▶ **EXERCISE GOAL**
Transcribe the material verbatim in full; the pictures do not belong in the copy.
■ ■ ■ ■ ■
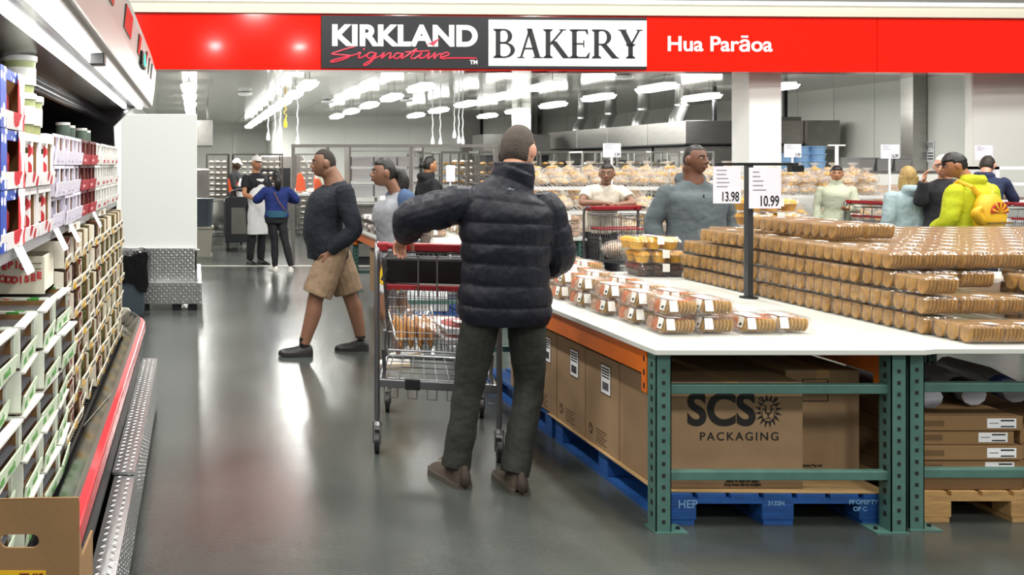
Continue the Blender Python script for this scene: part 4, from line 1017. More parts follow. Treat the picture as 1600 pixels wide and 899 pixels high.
def hand(mb, w_, d, n, t, curl=.5, s=1.0, m=0):
    """w_: wrist, d: finger direction, n: palm side, t: thumb side"""
    d = Vector(d).normalized(); t = Vector(t); t = (t-d*t.dot(d)).normalized(); n_ = Vector(n); n_ = (n_-d*n_.dot(d)-t*n_.dot(t)).normalized()
    w_ = Vector(w_)
    rings = []
    for u, hw, ht in ((-.02, .024, .019), (.0, .027, .019), (.03, .036, .017), (.065, .041, .016), (.09, .040, .013), (.097, .034, .008)):
        rings.append([w_+d*u*s+t*cos(a)*hw*s+n_*sin(a)*ht*s for a in [2*pi*i/14 for i in range(14)]])
    mb.loft(rings, m)
    for off, L_, r in ((.031, .072, .0088), (.0105, .08, .0092), (-.011, .075, .0088), (-.031, .058, .008)):
        p = w_+d*.082*s+t*off*s; a = curl*.35; pts = [p]; dd = d
        for seg, c_ in ((.45, .7), (.32, 1.15), (.25, .9)):
            a += curl*c_*.6; dd = d*cos(a)+n_*sin(a); p = p+dd*L_*seg*s; pts.append(p)
        limb(mb, pts, [r*s, r*s*.96, r*s*.9, r*s*.8], 3, 8, m=m)
    p = w_+d*.018*s+t*.026*s+n_*.004*s
    e = (d*.62+t*.7+n_*.25).normalized(); e2 = (d*.9+t*.25+n_*(.2+curl*.4)).normalized()
    limb(mb, [p, p+e*.035*s, p+e*.035*s+e2*.03*s, p+e*.035*s+e2*.055*s], [.0145*s, .0115*s, .0098*s, .008*s], 3, 8, m=m)
def shoe(mb, ank, toe, floor, sc=1, m=0, ms=1, high=0, soleh=.028, width=1):
    ank, toe = Vector(ank), Vector(toe); d = toe-ank; pitch_z = d.z; df = Vector((d.x, d.y, 0)).normalized(); s = Vector((-df.y, df.x, 0))
    up_ = Vector((0, 0, 1)); L_ = .285*sc
    # sole plane runs from heel to toe; floor: (heel z, toe z)
    hz, tz = floor
    heel = Vector((ank.x, ank.y, 0))-df*.07*sc
    def at(u): return heel+df*u*L_+up_*(hz+(tz-hz)*u)
    tilt = Vector((df.x, df.y, (tz-hz)/L_)).normalized(); nrm = s.cross(tilt); nrm = nrm if nrm.z > 0 else -nrm
    prof = [(.0, .024, .05+high*.5), (.03, .033, .08+high*.8), (.10, .037, .095+high), (.2, .038, .098+high), (.31, .038, .095+high), (.42, .040, .082+high*.3), (.58, .045, .07), (.74, .048, .062), (.86, .045, .056), (.95, .033, .046), (1.0, .018, .034)]
    rings = []
    for u, hw, h in prof:
        c = at(u); hw *= sc*width; h *= sc; rings.append([c+nrm*(soleh*.5+ (h-soleh*.5)*max(0, sin(a))**.8 if sin(a) > 0 else soleh*.5)+s*hw*cos(a)*(1 if sin(a) <= 0 else (.55+.45*(1-sin(a))**.5)) for a in [2*pi*i/16 for i in range(16)]])
    mb.loft(rings, m)
    sr = []
    for z_ in (0, soleh*.5, soleh):
        ring = []
        for side in (1, -1):
            for u, hw in ([(.0, .02), (.03, .034), (.16, .040), (.35, .040), (.6, .048), (.82, .048), (.95, .034), (1.01, .012)] if side > 0 else [(1.01, .012), (.95, .034), (.82, .048), (.6, .048), (.35, .040), (.16, .040), (.03, .034), (.0, .02)]):
                ring.append(at(u)+s*hw*1.06*sc*side*width+nrm*z_)
        sr.append(ring)
    mb.loft(sr, ms)

SKINS = {'tan': mat('skin_tan', 'a06c4c', .45, sss=.12, bump=.03, bscale=200, vary=.05, vscale=20), 'brown': mat('skin_brown', '85604b', .45, sss=.1, bump=.03, bscale=200, vary=.05, vscale=20),
         'dark': mat('skin_dark', '6c4633', .45, sss=.08), 'pale': mat('skin_pale', 'd09a80', .45, sss=.15, vary=.06, vscale=20), 'olive': mat('skin_olive', 'b07c58', .45, sss=.12), 'deep': mat('skin_deep', '3a241a', .5)}
def cloth(name, col, rough=.85, bump=.35, bscale=18, vary=.06, **k): return mat(name, col, rough, bump=bump, bscale=bscale, vary=vary, vscale=14, **k)
HAIRB = mat('hair_black', '14110f', .45, bump=.5, bscale=80, stretch=(1, 1, .25), vary=.3, vscale=80)
HAIRG = mat('hair_greybrown', '4a4038', .7, bump=.9, bscale=140, vary=.5, vscale=160)
EYEW = mat('eye_white', '9c8c84', .4); LIP = mat('lip', '8a4a40', .5); LIPD = mat('lip_dark', '6b3a30', .5)
STD = dict(head=(0, .02, 1.625), neck=(0, -.015, 1.47), chest=(0, 0, 1.30), waist=(0, 0, 1.08), pelvis=(0, 0, .93),
           shl=(-.185, -.01, 1.39), shr=(.185, -.01, 1.39), ell=(-.235, -.03, 1.13), elr=(.235, -.03, 1.13), wrl=(-.25, .04, .89), wrr=(.25, .04, .89),
           hil=(-.088, 0, .90), hir=(.088, 0, .90), knl=(-.10, .02, .49), knr=(.10, .02, .49), anl=(-.10, -.02, .09), anr=(.10, -.02, .09),
           tol=(-.12, .2, .03), tor=(.12, .2, .03))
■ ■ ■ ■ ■
▶ **RESPONSE TO THE EXERCISE**
Continue the Blender Python script for this scene: part 4, from line 1017. More parts follow. Treat the picture as 1600 pixels wide and 899 pixels high.
def hand(mb, w_, d, n, t, curl=.5, s=1.0, m=0):
    """w_: wrist, d: finger direction, n: palm side, t: thumb side"""
    d = Vector(d).normalized(); t = Vector(t); t = (t-d*t.dot(d)).normalized(); n_ = Vector(n); n_ = (n_-d*n_.dot(d)-t*n_.dot(t)).normalized()
    w_ = Vector(w_)
    rings = []
    for u, hw, ht in ((-.02, .024, .019), (.0, .027, .019), (.03, .036, .017), (.065, .041, .016), (.09, .040, .013), (.097, .034, .008)):
        rings.append([w_+d*u*s+t*cos(a)*hw*s+n_*sin(a)*ht*s for a in [2*pi*i/14 for i in range(14)]])
    mb.loft(rings, m)
    for off, L_, r in ((.031, .072, .0088), (.0105, .08, .0092), (-.011, .075, .0088), (-.031, .058, .008)):
        p = w_+d*.082*s+t*off*s; a = curl*.35; pts = [p]; dd = d
        for seg, c_ in ((.45, .7), (.32, 1.15), (.25, .9)):
            a += curl*c_*.6; dd = d*cos(a)+n_*sin(a); p = p+dd*L_*seg*s; pts.append(p)
        limb(mb, pts, [r*s, r*s*.96, r*s*.9, r*s*.8], 3, 8, m=m)
    p = w_+d*.018*s+t*.026*s+n_*.004*s
    e = (d*.62+t*.7+n_*.25).normalized(); e2 = (d*.9+t*.25+n_*(.2+curl*.4)).normalized()
    limb(mb, [p, p+e*.035*s, p+e*.035*s+e2*.03*s, p+e*.035*s+e2*.055*s], [.0145*s, .0115*s, .0098*s, .008*s], 3, 8, m=m)
def shoe(mb, ank, toe, floor, sc=1, m=0, ms=1, high=0, soleh=.028, width=1):
    ank, toe = Vector(ank), Vector(toe); d = toe-ank; pitch_z = d.z; df = Vector((d.x, d.y, 0)).normalized(); s = Vector((-df.y, df.x, 0))
    up_ = Vector((0, 0, 1)); L_ = .285*sc
    # sole plane runs from heel to toe; floor: (heel z, toe z)
    hz, tz = floor
    heel = Vector((ank.x, ank.y, 0))-df*.07*sc
    def at(u): return heel+df*u*L_+up_*(hz+(tz-hz)*u)
    tilt = Vector((df.x, df.y, (tz-hz)/L_)).normalized(); nrm = s.cross(tilt); nrm = nrm if nrm.z > 0 else -nrm
    prof = [(.0, .024, .05+high*.5), (.03, .033, .08+high*.8), (.10, .037, .095+high), (.2, .038, .098+high), (.31, .038, .095+high), (.42, .040, .082+high*.3), (.58, .045, .07), (.74, .048, .062), (.86, .045, .056), (.95, .033, .046), (1.0, .018, .034)]
    rings = []
    for u, hw, h in prof:
        c = at(u); hw *= sc*width; h *= sc; rings.append([c+nrm*(soleh*.5+ (h-soleh*.5)*max(0, sin(a))**.8 if sin(a) > 0 else soleh*.5)+s*hw*cos(a)*(1 if sin(a) <= 0 else (.55+.45*(1-sin(a))**.5)) for a in [2*pi*i/16 for i in range(16)]])
    mb.loft(rings, m)
    sr = []
    for z_ in (0, soleh*.5, soleh):
        ring = []
        for side in (1, -1):
            for u, hw in ([(.0, .02), (.03, .034), (.16, .040), (.35, .040), (.6, .048), (.82, .048), (.95, .034), (1.01, .012)] if side > 0 else [(1.01, .012), (.95, .034), (.82, .048), (.6, .048), (.35, .040), (.16, .040), (.03, .034), (.0, .02)]):
                ring.append(at(u)+s*hw*1.06*sc*side*width+nrm*z_)
        sr.append(ring)
    mb.loft(sr, ms)

SKINS = {'tan': mat('skin_tan', 'a06c4c', .45, sss=.12, bump=.03, bscale=200, vary=.05, vscale=20), 'brown': mat('skin_brown', '85604b', .45, sss=.1, bump=.03, bscale=200, vary=.05, vscale=20),
         'dark': mat('skin_dark', '6c4633', .45, sss=.08), 'pale': mat('skin_pale', 'd09a80', .45, sss=.15, vary=.06, vscale=20), 'olive': mat('skin_olive', 'b07c58', .45, sss=.12), 'deep': mat('skin_deep', '3a241a', .5)}
def cloth(name, col, rough=.85, bump=.35, bscale=18, vary=.06, **k): return mat(name, col, rough, bump=bump, bscale=bscale, vary=vary, vscale=14, **k)
HAIRB = mat('hair_black', '14110f', .45, bump=.5, bscale=80, stretch=(1, 1, .25), vary=.3, vscale=80)
HAIRG = mat('hair_greybrown', '4a4038', .7, bump=.9, bscale=140, vary=.5, vscale=160)
EYEW = mat('eye_white', '9c8c84', .4); LIP = mat('lip', '8a4a40', .5); LIPD = mat('lip_dark', '6b3a30', .5)
STD = dict(head=(0, .02, 1.625), neck=(0, -.015, 1.47), chest=(0, 0, 1.30), waist=(0, 0, 1.08), pelvis=(0, 0, .93),
           shl=(-.185, -.01, 1.39), shr=(.185, -.01, 1.39), ell=(-.235, -.03, 1.13), elr=(.235, -.03, 1.13), wrl=(-.25, .04, .89), wrr=(.25, .04, .89),
           hil=(-.088, 0, .90), hir=(.088, 0, .90), knl=(-.10, .02, .49), knr=(.10, .02, .49), anl=(-.10, -.02, .09), anr=(.10, -.02, .09),
           tol=(-.12, .2, .03), tor=(.12, .2, .03))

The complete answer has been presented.